Friday, March 6, 2009

poems about love


What will you take from this life?
What things drive you to be wild, or to smile?

I adore the idea of separation, of keeping a distance between yourself and attachment - never being held or tormented by loss or gain, because you are aware.
Awareness.
I am aware of the simplicity of being. I am aware of the fleeting days and of my fragile body. And I am completely satisfied with these surroundings.
And yet, life is truly this brief.

I am to justify suffering? Or weigh the abandonment of suffering as a more desirable goal? What takes precedence, when all is equally as bright?

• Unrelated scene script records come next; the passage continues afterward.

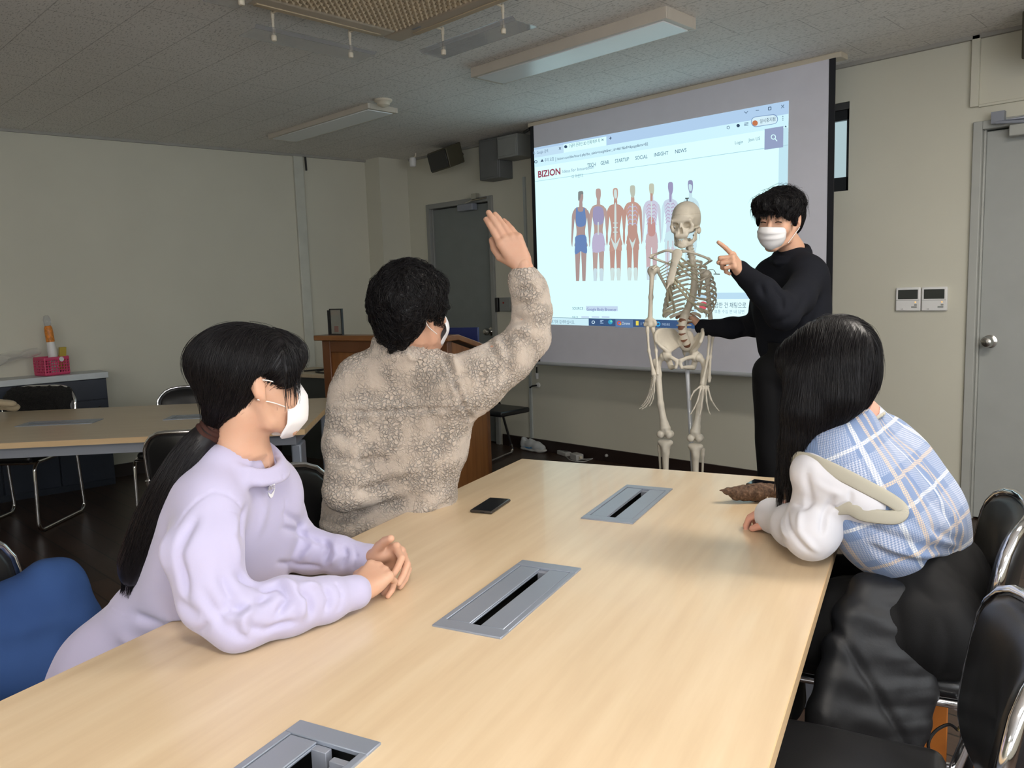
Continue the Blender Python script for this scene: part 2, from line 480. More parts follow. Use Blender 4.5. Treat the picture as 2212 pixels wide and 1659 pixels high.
# front wall, pierced by the small window behind the screen and by the two doors
WX0, WX1, WZ0, WZ1 = -2.75, -1.945, 1.905, 2.425
D1X0, D1X1, D2X0, D2X1, DH = -5.87, -4.99, -1.275, -.33, 2.19
mb = MB(); y0, y1 = ROOM_F, ROOM_F + .16
mb.box(wlx(4.9) - .1, D1X0, y0, y1, 0, CEIL); mb.box(D1X0, D1X1, y0, y1, DH, CEIL)
mb.box(D1X1, WX0, y0, y1, 0, CEIL); mb.box(WX0, WX1, y0, y1, 0, WZ0); mb.box(WX0, WX1, y0, y1, WZ1, CEIL)
mb.box(WX1, D2X0, y0, y1, 0, CEIL); mb.box(D2X0, D2X1, y0, y1, DH, CEIL); mb.box(D2X1, ROOM_R + .1, y0, y1, 0, CEIL)
struct('wall_front', mb, m_wall)
struct('wall_right', MB().box(ROOM_R, ROOM_R + .1, ROOM_B, ROOM_F, 0, CEIL), m_wall)
struct('wall_back', MB().box(-7.9, ROOM_R, ROOM_B - .1, ROOM_B, 0, CEIL), m_wall)
struct('trim_1', MB().box(-6.38, -6.15, 4.6, 4.93, 0, CEIL), m_wall)                     # pillar in the far corner
struct('trim_2', MB().box(D2X0 - .02, D2X0 + .02, 4.905, 4.93, 2.27, CEIL).box(D2X0 + .02, D2X1 + .5, 4.915, 4.93, 2.265, 2.28), m_wall, bevel=.003)
# coving strip where walls meet the ceiling
m_cove = plain('ceiling_edge_strip', (.34, .33, .30, 1), .6)
struct('trim_3', MB().box(-6.1, ROOM_R, 4.905, 4.93, CEIL - .02, CEIL), m_cove)
mb = MB(); mb.prism([(wlx(-4), -4, CEIL - .02), (wlx(-4) + .02, -4, CEIL - .02), (wlx(4.6) + .02, 4.6, CEIL - .02), (wlx(4.6), 4.6, CEIL - .02)], (0, 0, .02))
struct('trim_4', mb, m_cove)
mb = MB().box(D1X1 + .03, D2X0 - .05, 4.915, 4.93, 0, .10)
struct('baseboard_front', mb, m_base, bevel=.002)
mb = MB(); mb.prism([(wlx(-4), -4, 0), (wlx(-4) + .015, -4, 0), (wlx(4.6) + .015, 4.6, 0), (wlx(4.6), 4.6, 0)], (0, 0, .1))
struct('baseboard_left', mb, m_base)
struct('baseboard_right', MB().box(ROOM_R - .015, ROOM_R, ROOM_B, ROOM_F, 0, .1), m_base)

# window behind the screen
m_day = emis('daylight_through_frosted_glass', (.50, .66, .70), .85)
wf = MB()
wf.box(WX0, WX1, 4.955, 4.99, WZ1 - .10, WZ1 - .04).box(WX0, WX1, 4.955, 4.99, WZ0, WZ0 + .085)
wf.box(WX1 - .025, WX1, 4.955, 4.99, WZ0, WZ1 - .04).box(WX0, WX0 + .03, 4.955, 4.99, WZ0, WZ1 - .04).box(-2.36, -2.33, 4.955, 4.99, WZ0, WZ1 - .04)
w = struct('window_1', wf, m_black, bevel=.003)
MB().box(WX0 + .02, WX1 - .02, 4.995, 5.0, WZ0 + .05, WZ1 - .08).build('window_pane', m_day, w)
m_reveal = plain('dark_window_reveal', (.05, .05, .05, 1), .6)
MB().box(WX0, WX1, 4.94, 5.06, WZ1 - .04, WZ1 - .002).build('window_head', m_reveal, w)

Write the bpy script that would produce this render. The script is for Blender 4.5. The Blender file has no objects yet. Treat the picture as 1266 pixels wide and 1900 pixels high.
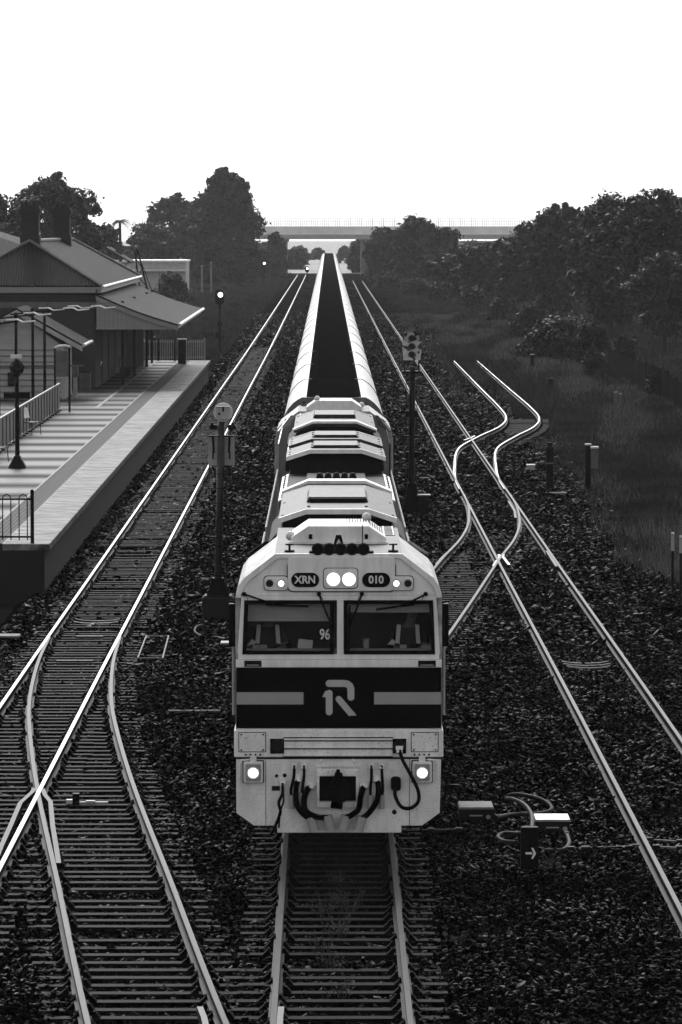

I listened to the most beautiful poem about love last night. At a poetry reading, in a dimly lit bar. The seduction of wine and of candlelight wrapping itself around the poets and trickling through the audience. There were all types of people there: sand-covered surfers with matted hair and firey eyes, there were elegantly dressed women clutching glasses of white wine, there were honest smiles and fake breasts. The room was filled with the hum of thoughts and wispers.
I watched as a man walked onto stage, standing clamly, as if he was waiting for the perfect and only moment at which he could speak. I watched him strip away his armor, and expose his thoughts - raw, unashamed, awesome. I do not envy him - he was ordinary in all respects, average in looks, unremarkable; and yet his words had such purity and such potency that I was completely mesmerized. When he spoke of love, I felt love: warmth on my face and a glowing ember in the deepest darkest corners of my chest.
I do not believe in falling in love. I do not ascribe to the notion of "finding" a soul mate, or drifting into perpetual happiness, but I wish I did. Part of me knew those words last night.. part of me connected with the hope and the pain and the pleasure of loving. As I listened to his poem, my mind was a blur of memories and faces. Smiles and experiences, and hugs, and screams, and the warmth of skin.
I saw my brother, and my sister, and my mother, and my father, and friends, and girls and mountains and the breathtaking beauty of clouds at sunset. The moments when complexity is lost, when all that matters is that person and that connection. Is that is love? I hope so. That feeling I want to believe in, I want to know - there is freedom and complete torment in enjoying life without others. Happiness was made to be shared.

Life is only a breathe. A heartbeat. A kiss.
forget attachment. But do not forget love.